* Start *

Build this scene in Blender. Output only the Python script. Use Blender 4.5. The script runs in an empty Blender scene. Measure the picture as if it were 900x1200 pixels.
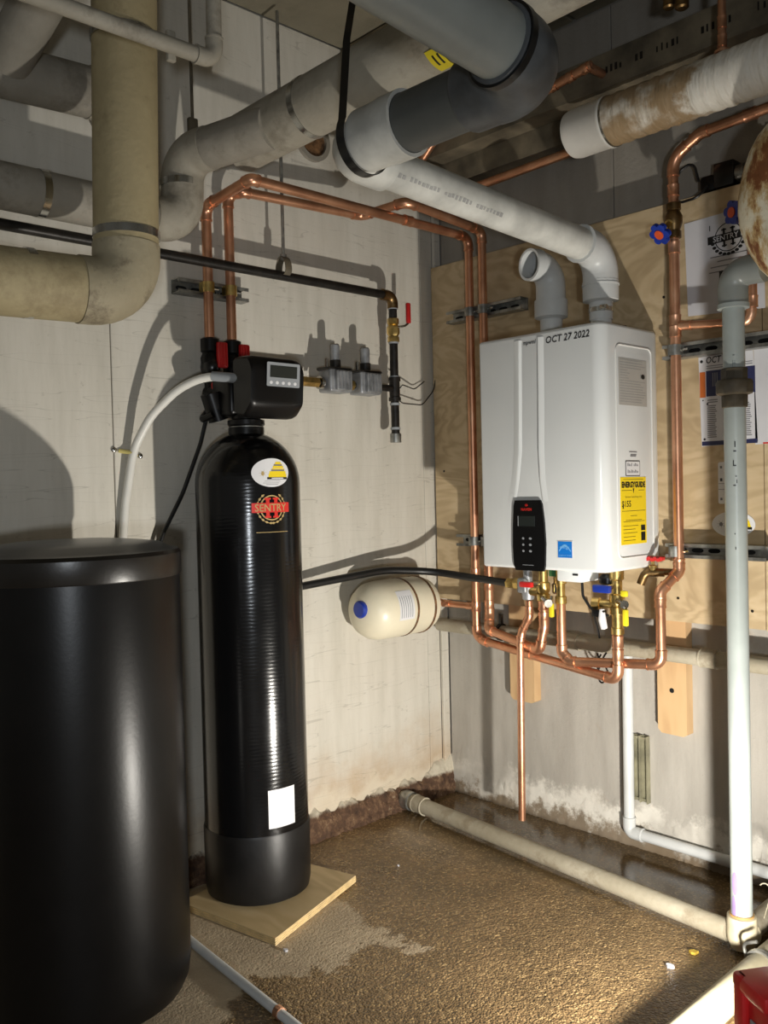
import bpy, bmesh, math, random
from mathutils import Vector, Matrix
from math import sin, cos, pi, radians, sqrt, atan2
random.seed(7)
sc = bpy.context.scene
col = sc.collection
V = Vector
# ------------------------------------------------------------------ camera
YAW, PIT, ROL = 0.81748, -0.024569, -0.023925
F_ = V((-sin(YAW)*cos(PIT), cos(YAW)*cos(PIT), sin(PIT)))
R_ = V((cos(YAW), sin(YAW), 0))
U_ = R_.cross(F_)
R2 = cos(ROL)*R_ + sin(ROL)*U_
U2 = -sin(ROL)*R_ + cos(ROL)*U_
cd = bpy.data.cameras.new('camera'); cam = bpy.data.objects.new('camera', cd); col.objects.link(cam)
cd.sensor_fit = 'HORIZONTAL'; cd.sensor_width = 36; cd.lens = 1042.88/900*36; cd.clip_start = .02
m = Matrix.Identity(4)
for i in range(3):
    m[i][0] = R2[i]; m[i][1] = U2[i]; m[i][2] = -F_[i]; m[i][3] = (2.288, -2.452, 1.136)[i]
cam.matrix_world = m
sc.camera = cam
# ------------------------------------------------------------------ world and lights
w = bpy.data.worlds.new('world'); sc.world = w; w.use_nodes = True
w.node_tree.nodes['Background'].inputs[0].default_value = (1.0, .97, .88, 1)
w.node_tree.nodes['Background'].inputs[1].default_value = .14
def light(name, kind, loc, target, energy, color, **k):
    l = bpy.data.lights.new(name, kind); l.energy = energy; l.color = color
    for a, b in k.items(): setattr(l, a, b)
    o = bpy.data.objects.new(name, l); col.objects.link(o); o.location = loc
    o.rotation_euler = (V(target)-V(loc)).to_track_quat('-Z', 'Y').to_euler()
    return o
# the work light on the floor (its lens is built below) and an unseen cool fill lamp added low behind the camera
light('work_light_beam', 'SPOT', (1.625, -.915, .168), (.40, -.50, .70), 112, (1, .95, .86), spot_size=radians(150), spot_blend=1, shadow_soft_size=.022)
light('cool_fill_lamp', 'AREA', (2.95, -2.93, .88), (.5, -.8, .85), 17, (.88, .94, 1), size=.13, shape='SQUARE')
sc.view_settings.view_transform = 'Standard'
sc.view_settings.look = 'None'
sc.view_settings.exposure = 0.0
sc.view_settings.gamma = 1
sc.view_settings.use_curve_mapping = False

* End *

§ Directions for this task
Reproduce the full listing above verbatim, with no pictures included.

§ Written response
Build this scene in Blender. Output only the Python script. Use Blender 4.5. The script runs in an empty Blender scene. Measure the picture as if it were 900x1200 pixels.
import bpy, bmesh, math, random
from mathutils import Vector, Matrix
from math import sin, cos, pi, radians, sqrt, atan2
random.seed(7)
sc = bpy.context.scene
col = sc.collection
V = Vector
# ------------------------------------------------------------------ camera
YAW, PIT, ROL = 0.81748, -0.024569, -0.023925
F_ = V((-sin(YAW)*cos(PIT), cos(YAW)*cos(PIT), sin(PIT)))
R_ = V((cos(YAW), sin(YAW), 0))
U_ = R_.cross(F_)
R2 = cos(ROL)*R_ + sin(ROL)*U_
U2 = -sin(ROL)*R_ + cos(ROL)*U_
cd = bpy.data.cameras.new('camera'); cam = bpy.data.objects.new('camera', cd); col.objects.link(cam)
cd.sensor_fit = 'HORIZONTAL'; cd.sensor_width = 36; cd.lens = 1042.88/900*36; cd.clip_start = .02
m = Matrix.Identity(4)
for i in range(3):
    m[i][0] = R2[i]; m[i][1] = U2[i]; m[i][2] = -F_[i]; m[i][3] = (2.288, -2.452, 1.136)[i]
cam.matrix_world = m
sc.camera = cam
# ------------------------------------------------------------------ world and lights
w = bpy.data.worlds.new('world'); sc.world = w; w.use_nodes = True
w.node_tree.nodes['Background'].inputs[0].default_value = (1.0, .97, .88, 1)
w.node_tree.nodes['Background'].inputs[1].default_value = .14
def light(name, kind, loc, target, energy, color, **k):
    l = bpy.data.lights.new(name, kind); l.energy = energy; l.color = color
    for a, b in k.items(): setattr(l, a, b)
    o = bpy.data.objects.new(name, l); col.objects.link(o); o.location = loc
    o.rotation_euler = (V(target)-V(loc)).to_track_quat('-Z', 'Y').to_euler()
    return o
# the work light on the floor (its lens is built below) and an unseen cool fill lamp added low behind the camera
light('work_light_beam', 'SPOT', (1.625, -.915, .168), (.40, -.50, .70), 112, (1, .95, .86), spot_size=radians(150), spot_blend=1, shadow_soft_size=.022)
light('cool_fill_lamp', 'AREA', (2.95, -2.93, .88), (.5, -.8, .85), 17, (.88, .94, 1), size=.13, shape='SQUARE')
sc.view_settings.view_transform = 'Standard'
sc.view_settings.look = 'None'
sc.view_settings.exposure = 0.0
sc.view_settings.gamma = 1
sc.view_settings.use_curve_mapping = False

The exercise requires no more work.